DATASET EXCERPT.
____

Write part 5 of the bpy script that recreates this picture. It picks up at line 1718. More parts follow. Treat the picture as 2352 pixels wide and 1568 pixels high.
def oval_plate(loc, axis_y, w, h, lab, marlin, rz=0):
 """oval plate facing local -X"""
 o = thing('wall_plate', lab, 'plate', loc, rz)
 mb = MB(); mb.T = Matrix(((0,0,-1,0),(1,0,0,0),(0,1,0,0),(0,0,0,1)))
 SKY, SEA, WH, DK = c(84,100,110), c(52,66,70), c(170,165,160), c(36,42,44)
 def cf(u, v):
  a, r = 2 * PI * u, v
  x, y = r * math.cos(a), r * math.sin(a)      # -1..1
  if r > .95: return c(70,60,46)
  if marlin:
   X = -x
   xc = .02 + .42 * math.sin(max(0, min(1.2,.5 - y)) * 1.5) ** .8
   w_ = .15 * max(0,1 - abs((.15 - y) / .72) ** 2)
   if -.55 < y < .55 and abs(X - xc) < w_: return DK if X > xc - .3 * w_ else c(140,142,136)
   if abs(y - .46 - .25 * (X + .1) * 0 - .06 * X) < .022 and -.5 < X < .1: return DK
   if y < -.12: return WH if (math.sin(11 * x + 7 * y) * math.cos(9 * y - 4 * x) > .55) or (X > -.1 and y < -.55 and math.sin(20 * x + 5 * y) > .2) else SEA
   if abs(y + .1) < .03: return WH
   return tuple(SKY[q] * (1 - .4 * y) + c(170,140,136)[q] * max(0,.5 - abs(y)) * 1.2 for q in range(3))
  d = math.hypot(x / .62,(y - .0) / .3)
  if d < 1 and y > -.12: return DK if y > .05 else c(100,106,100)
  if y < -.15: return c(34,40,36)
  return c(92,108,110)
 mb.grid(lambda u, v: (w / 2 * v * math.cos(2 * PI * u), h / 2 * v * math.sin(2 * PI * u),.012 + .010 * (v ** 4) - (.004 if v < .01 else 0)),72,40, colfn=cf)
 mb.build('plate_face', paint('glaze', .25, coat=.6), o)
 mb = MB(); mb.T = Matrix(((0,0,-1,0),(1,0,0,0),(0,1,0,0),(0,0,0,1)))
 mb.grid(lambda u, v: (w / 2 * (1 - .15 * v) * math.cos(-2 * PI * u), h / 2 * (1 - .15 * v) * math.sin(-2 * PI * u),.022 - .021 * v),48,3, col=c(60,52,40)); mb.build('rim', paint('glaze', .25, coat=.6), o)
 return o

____

PROMPT. Type the whole listing again, unaltered.

REPLY TO THE TASK.
Write part 5 of the bpy script that recreates this picture. It picks up at line 1718. More parts follow. Treat the picture as 2352 pixels wide and 1568 pixels high.
def oval_plate(loc, axis_y, w, h, lab, marlin, rz=0):
 """oval plate facing local -X"""
 o = thing('wall_plate', lab, 'plate', loc, rz)
 mb = MB(); mb.T = Matrix(((0,0,-1,0),(1,0,0,0),(0,1,0,0),(0,0,0,1)))
 SKY, SEA, WH, DK = c(84,100,110), c(52,66,70), c(170,165,160), c(36,42,44)
 def cf(u, v):
  a, r = 2 * PI * u, v
  x, y = r * math.cos(a), r * math.sin(a)      # -1..1
  if r > .95: return c(70,60,46)
  if marlin:
   X = -x
   xc = .02 + .42 * math.sin(max(0, min(1.2,.5 - y)) * 1.5) ** .8
   w_ = .15 * max(0,1 - abs((.15 - y) / .72) ** 2)
   if -.55 < y < .55 and abs(X - xc) < w_: return DK if X > xc - .3 * w_ else c(140,142,136)
   if abs(y - .46 - .25 * (X + .1) * 0 - .06 * X) < .022 and -.5 < X < .1: return DK
   if y < -.12: return WH if (math.sin(11 * x + 7 * y) * math.cos(9 * y - 4 * x) > .55) or (X > -.1 and y < -.55 and math.sin(20 * x + 5 * y) > .2) else SEA
   if abs(y + .1) < .03: return WH
   return tuple(SKY[q] * (1 - .4 * y) + c(170,140,136)[q] * max(0,.5 - abs(y)) * 1.2 for q in range(3))
  d = math.hypot(x / .62,(y - .0) / .3)
  if d < 1 and y > -.12: return DK if y > .05 else c(100,106,100)
  if y < -.15: return c(34,40,36)
  return c(92,108,110)
 mb.grid(lambda u, v: (w / 2 * v * math.cos(2 * PI * u), h / 2 * v * math.sin(2 * PI * u),.012 + .010 * (v ** 4) - (.004 if v < .01 else 0)),72,40, colfn=cf)
 mb.build('plate_face', paint('glaze', .25, coat=.6), o)
 mb = MB(); mb.T = Matrix(((0,0,-1,0),(1,0,0,0),(0,1,0,0),(0,0,0,1)))
 mb.grid(lambda u, v: (w / 2 * (1 - .15 * v) * math.cos(-2 * PI * u), h / 2 * (1 - .15 * v) * math.sin(-2 * PI * u),.022 - .021 * v),48,3, col=c(60,52,40)); mb.build('rim', paint('glaze', .25, coat=.6), o)
 return o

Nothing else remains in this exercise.